Jakarta, Aktual.co — Pemerintah Indonesia memastikan diri untuk bergabung dengan Asian Infrastructure Investment Bank (AIIB) yang diprakarsai pemerintah Tiongkok. Hal itu disampaikan oleh Menteri Keuangan, Bambang Brodjonegoro.

“Sudah, itu sudah ditandatangani. Kita resmi ikut AIIB,” ujar Bambang di Hotel Kempinski Jakarta, Kamis (11/12).

Dalam keikutsertaannya pada AIIB, Indonesia memberikan sejumlah persyaratan kepada Tiongkok yang menjadi pemegang saham terbesar di bank yang kerap disebut saingan dari World Bank, Asian Development Bank (ADB), dan International Monetary Fund (IMF) tersebut.

“Pertama, kita harapkan regional head­quarter-nya ada di Indonesia. Presiden juga mengharapkan direksi utamanya menyertakan pejabat dari Indonesia. Itu yang akan diperjuangkan,” kata Menko Perekonomian, Sofyan Djalil.

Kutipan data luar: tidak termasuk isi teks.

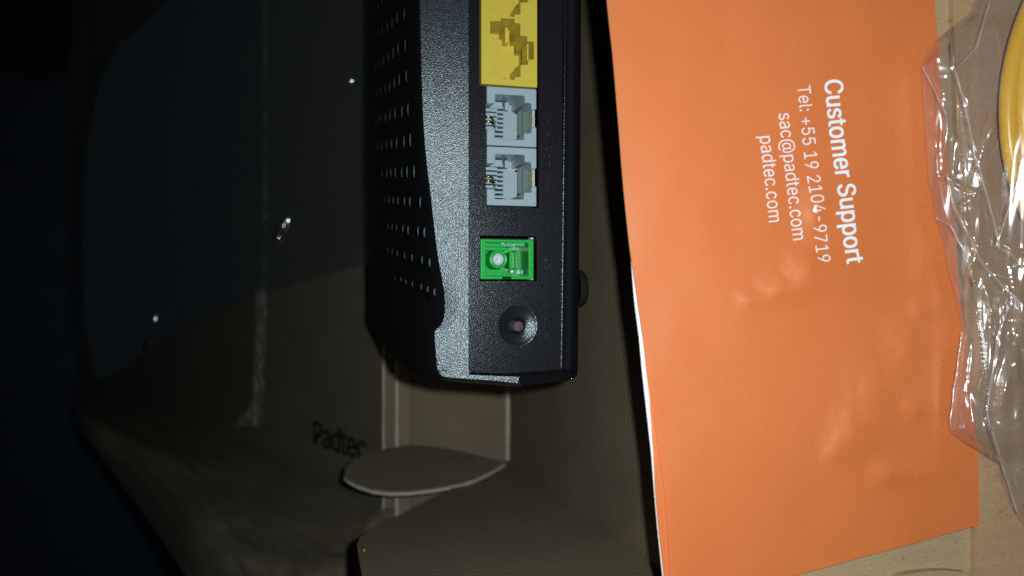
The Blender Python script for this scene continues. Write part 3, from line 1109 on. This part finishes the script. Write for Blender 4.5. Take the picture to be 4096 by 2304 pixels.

Lebih lanjut dikatakan Sofyan, dengan bergabungnya Indonesia ke AIIB akan menumbuhkan infrastruktur di tanah air. Selain itu, modal dasar AIIB juga sangat besar yakni USD100 miliar, namun setengahnya berasal dari kantong Tiongkok

“Untuk mendapatkan pinjaman dari AIIB, kita harus bersaing dengan negara-negara lain yang sudah bergabung lebih dulu di sana. Tapi ini kan alternatif pembiayaan disamping pinjaman dari World Bank dan ADB,” pungkasnya..

Sebelumnya, Presiden Jokowi menginginkan AIIB berkantor di Indonesia. Dengan begitu, menurut dia, akan ada aliran dana yang masuk ke Indonesia.

“Saya juga meminta AIIB kantornya harus di Indonesia. Mengapa? Ya berarti ada aliran uang masuk ke kami sehingga pembiayaan-pembiayaan infrastruktur jangka panjang ada dananya, ada uangnya, karena itu menjadi rebutan hampir 20 negara,” tutur Jokowi di Beijing.

Untuk diketahui, AIIB merupakan prakarsa Tiongkok untuk memecah kelambanan dalam pembangunan infrastruktur di Asia Pasifik. Sejalan dengan hal tersebut, Indonesia memang memerlukan dana yang besar untuk membuat infrastruktur. Dana tersebut tak bisa seluruhnya mengandalkan APBN karena jumlahnya terbatas.

Namun, banyak pihak yang menyayangkan keikutsertaan Indonesia dalam AIIB. Pasalnya, lembaga pembiayaan infrastruktur yang ada saat ini sudah cukup banyak dan keikutsertaan Indonesia pada AIIB dinilai bukanlah hal yang mendesak  Dengan adanya lembaga baru, dikhawatirkan pengembalian pinjaman tersebut akan memberatkan Indonesia.